Now if you go into an organisation there are going to be some specialisms that are very prominent; finance has got to be there, as does sales and or marketing; IT will be in there too and probably HR (if they've got bored with calling themselves Organisational Development (could they OD on that?)). 

So you have maybe the big four, and other stuff will have got bolted on underneath with the possible exception of operations, and that is a loose sort of title for the people who really make the money in any business.

The heads of these functions will make up the executive board, but the people who steer the business will be the board of directors. For me, the difference between these two groups in terms of skills is that the board directors, although they probably got to that exalted position through one or other of the specialisms, are now really business people.

I could call myself a specialist (I don't), but I have three choices; I qualified as a CIPS [Chartered Institute of Purchasing & Supply] member more than 20 years ago, and I have worked in facilities and property management. In these, of those specialisms, even as the top dog, I would still only be reporting into someone at executive board level at best, and it this glass ceiling that is one of the issues that both CIPS and BIFM have been trying to address in terms of raising the influence of their members. My third specialism is logistics; I am a member of CILT [The Chartered Institute of Logistics and Transport], and logistics directors are often main board members, so they have arrived.

Like many others in the senior volunteer ranks in these institutes, I have tried with local groups to get members to better understand the business dynamics so that they can see where they can make a contribution. We have to face the fact that decisions on purchasing and facilities issues are not just happening as some sort of divine process; they are being made in the boardroom and among the executive ranks.

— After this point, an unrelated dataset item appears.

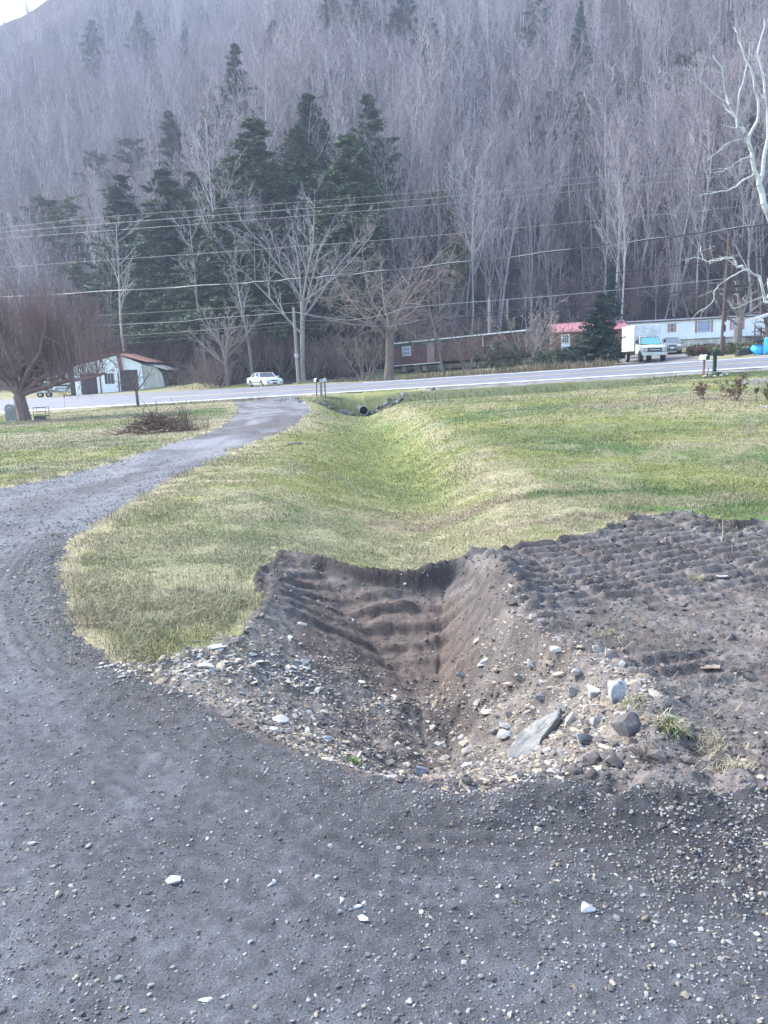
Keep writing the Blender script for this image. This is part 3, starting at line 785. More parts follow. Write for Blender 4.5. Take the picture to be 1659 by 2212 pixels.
def conifer(seed, kind):
    s = Skel(seed); r = s.r; C = []; Rd = []
    if kind == 'pine':
        H = r.uniform(17, 21); R0 = .26; lo = .30; W0 = 4.4; size = .34; col = (.100, .145, .070)
    elif kind == 'scrub':
        H = r.uniform(11, 13); R0 = .18; lo = .38; W0 = 3.6; size = .34; col = (.135, .155, .070)
    elif kind == 'hemlock':
        H = r.uniform(15, 18); R0 = .22; lo = .26; W0 = 4.6; size = .32; col = (.080, .122, .062)
    else:
        H = 5.6; R0 = .12; lo = .05; W0 = 2.05; size = .19; col = (.040, .080, .065)
    pts, ds = s.limb((0, 0, -.3), (r.normal(0, .02), r.normal(0, .02), 1), H, R0, 0, 14, .012, .02, .06)
    pts = np.array(pts)
    nl = {'pine': 17, 'scrub': 11, 'hemlock': 21, 'spruce': 28}[kind]
    for L in range(nl):
        f = lo + (1 - lo) * (L + r.uniform(0, .6)) / nl
        i = min(int(f * 14), 13); p = pts[i] + (pts[i + 1] - pts[i]) * (f * 14 - i)
        u = (f - lo) / (1 - lo)
        if kind == 'pine': wid = W0 * (1 - u ** 1.2) * (.6 + .4 * min(1, u / .2)) + .15
        elif kind == 'scrub': wid = W0 * (.6 + .4 * math.sin(u * 3.1)) * (1 - .35 * u)
        elif kind == 'hemlock': wid = W0 * (1 - u) ** 1.0 + .12
        else: wid = W0 * (1 - u) ** .95 + .08
        nb = {'pine': 6, 'scrub': 4, 'hemlock': 8, 'spruce': 11}[kind]
        for b in range(nb):
            th = r.uniform(0, 2 * np.pi); wl = wid * r.uniform(.55, 1.15)
            if kind == 'scrub' and r.uniform() < .25: continue
            el = {'pine': .12 + .35 * u, 'scrub': .15 + .3 * u, 'hemlock': -.18 + .5 * u, 'spruce': -.20 + .6 * u}[kind] + r.normal(0, .08)
            d = np.array((math.cos(th) * math.cos(el), math.sin(th) * math.cos(el), math.sin(el)))
            bp, bd = s.limb(p, d, wl, .035 if kind != 'spruce' else .014, 1, 3, .06, .05 if kind != 'hemlock' else -.03, .3)
            nk = max(2, int(wl / (.55 if kind != 'spruce' else .16)))
            for q in range(nk):
                g = .35 + .65 * (q + r.uniform(0, 1)) / nk if kind != 'spruce' else (q + r.uniform(0, 1)) / nk
                j = min(int(g * 3), 2)
                c = bp[j] + (bp[j + 1] - bp[j]) * (g * 3 - j)
                C.append(c + r.normal(0, .12 if kind != 'spruce' else .04, 3)); Rd.append((.66 if kind != 'spruce' else .17) * r.uniform(.55, 1.1) * (.40 + .60 * (1 - u) ** .7))
    C = np.array(C); Rd = np.array(Rd)
    V, F = needle_clumps(C, Rd, {'pine': 52, 'scrub': 40, 'hemlock': 46, 'spruce': 12}[kind], size, seed + 1, .5 if kind != 'spruce' else .6)
    cl = np.repeat(r.uniform(.65, 1.35, len(C)), {'pine': 52, 'scrub': 40, 'hemlock': 46, 'spruce': 12}[kind] * 3)
    cc = np.array(col)[None] * cl[:, None] * np.repeat(r.uniform(.75, 1.25, len(V) // 3), 3)[:, None]
    Vt, Ft = s.mesh(0, 1, .012)
    return (Vt, Ft, bark_cols(Vt, (.17, .145, .125), seed)), (V, F, cc), H
m_needle = attr_mat("needles", .75, .25)
CON = {}
for kind, num, sd0 in (('pine', 3, 500), ('scrub', 2, 520), ('hemlock', 3, 540), ('spruce', 2, 560)):
    for i in range(num):
        a, b, H = conifer(sd0 + i, kind)
        CON.setdefault(kind, []).append((me_of("trunk", a, m_bark), me_of("foliage", b, m_needle), H))

# ------------------------------------------------------------------ evergreens of the wooded hill: (top px, top py, depth)
def ground_line(px, Y):
    x = at(px, Y); return x, Y, gz(x, Y)
def tree_top(px, py_top, Y, kind, i, label, wmul=1.0, group="evergreens on the wooded hill", name=None, want=.92, fixed=False):
    """an evergreen whose tip is seen at (px, py_top); it stands where the slope gives it a natural height"""
    P = CON[kind][i % len(CON[kind])]
    Ys = np.array([Y]) if fixed else np.arange(76, 300, 1.0)
    d = ray(px, py_top); X = d.x / d.y * Ys; Tz = CAM_H + d.z / d.y * Ys
    S = (Tz - ground_at(X, Ys)) / (P[2] - .3)
    okk = (S < want + .12 * math.sin(i * 2.3)) & (road_t(X, Ys) > hill_start(X) + 3)
    j = int(np.argmax(okk)) if okk.any() else int(np.argmin(S))
    s = float(max(.3, S[j])); Y = float(Ys[j]); x = float(X[j])
    return place_tree(name or ("pine_tree" if kind in ('pine', 'scrub') else "hemlock_tree" if kind == 'hemlock' else "spruce_tree"),
                      P[0], P[1], (x, Y, gz(x, Y)), (i * 1.7) % 6.28, (s * wmul, s * wmul, s), label, "tree", group, crown="foliage")
EVG = [
 (465, 200, 112, 'pine', .85, "tall pointed pine behind the row, left of the bare gap in the evergreens"),
 (372, 240, 108, 'hemlock', .85, "cone-shaped dark hemlock rising left of the tall pointed pine"),
 (283, 305, 100, 'scrub', 1.1, "dark pine with a rounded top at the left end of the upper evergreen row"),
 (535, 245, 104, 'pine', 1.15, "broad feathery pine with visible bare limbs in the middle of the row"),
 (675, 198, 112, 'hemlock', .95, "tallest cone-shaped evergreen with a broad skirt above the grey forked tree"),
 (632, 270, 106, 'pine', 1.05, "full green pine just left of the tallest cone-shaped evergreen"),
 (718, 290, 101, 'pine', 1.0, "soft green pine leaning out right of the tallest evergreen"),
 (795, 205, 108, 'pine', .85, "slender dark pine at the right end of the evergreen row"),
 (770, 300, 99, 'pine', .9, "short dark pine in front of the slender right-end pine"),
 (365, 365, 92, 'hemlock', 1.05, "big dark hemlock in the centre of the lower left evergreens"),
 (412, 365, 90, 'hemlock', .95, "dark hemlock with a blunt tip right of the big lower one"),
 (265, 385, 93, 'hemlock', 1.0, "dark hemlock whose lower half hides behind the bare pale tree"),
 (478, 430, 92, 'hemlock', .9, "low dark hemlock beside the grey forked tree"),
 (330, 450, 86, 'hemlock', .8, "shaded hemlock low on the slope above the white shed"),
 (80, 430, 96, 'scrub', 1.15, "flat-topped yellowish pine above the upright twiggy tree"),
 (140, 440, 92, 'scrub', 1.0, "gnarled pine with tiered flat foliage left of the hemlocks"),
 (175, 570, 84, 'scrub', .9, "low scrub pine with open crooked limbs behind the upright twiggy tree"),
 (205, 330, 112, 'scrub', .8, "thin scrub pine alone on the slope left of the evergreen row"),
 (740, 440, 92, 'hemlock', .7, "small dark hemlock between the grey forked tree and the tangled tree"),
 (560, 480, 93, 'hemlock', .85, "shadowy hemlock behind the grey forked tree"),
 (232, 515, 88, 'hemlock', .9, "low shaded hemlock just right of the pale slanting tree"),
 (300, 535, 86, 'hemlock', 1.0, "dark low hemlock filling the shade right of the shed"),
 (352, 520, 86, 'hemlock', 1.0, "dark low hemlock below the big blunt one"),
 (405, 500, 88, 'hemlock', 1.0, "dark low hemlock in front of the trunks left of the white car"),
 (450, 545, 84, 'hemlock', .9, "lowest dark hemlock just left of the white car"),
 (505, 530, 88, 'hemlock', .9, "dark low hemlock above the white car"),
 (600, 560, 88, 'hemlock', .8, "dark low hemlock behind the grey utility pole"),
 (725, 540, 90, 'hemlock', .8, "dark low hemlock left of the tangled brown tree"),
 (935, 415, 96, 'scrub', .55, "small yellow-green pine with tiered tufts above the brown mobile home"),
 (985, 520, 90, 'scrub', .4, "stunted pine sapling low on the slope above the brown mobile home"),
 (583, 45, 165, 'hemlock', .8, "lone dark evergreen high on the slope above the evergreen row"),
 (505, 95, 150, 'pine', .7, "half-hidden pine high on the slope above the tall pointed pine"),
 (400, 45, 175, 'hemlock', .6, "small dark evergreen high among bare trees left of the lone high evergreen"),
 (300, 20, 185, 'pine', .8, "hazy pine near the upper left of the wooded slope"),
 (195, 45, 178, 'pine', 1.0, "hazy bluish pine nearest the bright patch of sky"),
 (150, 210, 140, 'scrub', .7, "dull brownish scrub pine among the bare trees on the left slope"),
 (765, -40, 172, 'pine', 1.0, "dark pine cut off by the top of the picture, left of the large one"),
 (870, -20, 160, 'pine', 1.15, "large dark pine near the top centre with drooping tiers"),
 (845, -90, 175, 'pine', 1.2, "dark pine behind the large top centre pine"),
 (700, -30, 180, 'pine', .8, "hazy pine at the top of the picture above the lone high evergreen"),
 (1160, -30, 150, 'pine', .8, "narrow tall pine with separate tiers near the top right of centre"),
 (1250, 5, 175, 'hemlock', .5, "tiny blurred evergreen right of the narrow tiered pine"),
 (1488, 120, 145, 'scrub', .8, "isolated round-headed pine on the right slope"),
 (1375, 180, 132, 'scrub', .9, "dim grey-green pine left of and below the isolated round-headed one"),
 (1265, 200, 128, 'scrub', .8, "dim pine partly veiled by bare branches on the right slope"),
 (1195, 195, 125, 'scrub', .8, "shadowed pine veiled by bare trees below the narrow tiered pine"),
 (1625, 250, 105, 'hemlock', .7, "dark evergreen seen through the white sycamore branches"),
 (940, 40, 150, 'hemlock', .7, "dark evergreen right of and below the large top centre pine"),
 (985, 80, 145, 'hemlock', .6, "small evergreen among pale trunks at upper centre"),
]
EV_AT = []
for i, (px, py, Y, kd, wm, lb) in enumerate(EVG):
    e_ = tree_top(px, py, Y, kd, i, lb, wm * 1.5, want=1.15 if Y < 95 else 1.0)
    EV_AT.append((e_.location.x, e_.location.y))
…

The difficulties that we have in making our voice as specialists heard are twofold. People need to know who we are, and they need to understand what contribution we can make. But even when we bridge that gap we are still only seen as part of the engine room, the people who make the business run.

If we are truly going to make the shift in influence that we desire I think that we need to move away from seeing ourselves as specialists and become business people. To move what we do up to a strategic level we need, I believe, to join the people who shape the business, and that means that we have to learn their ways as much as teach them ours. Let's bring the business skills of the boardroom to the specialisms; get people to understand how their business really works and how it makes and invests its money.

A place at the top table comes from contribution to running the business and that requires a shift from being a specialist to being a generalist with a specialism. We have no rights to be in the boardroom, but we can earn a place there on merit.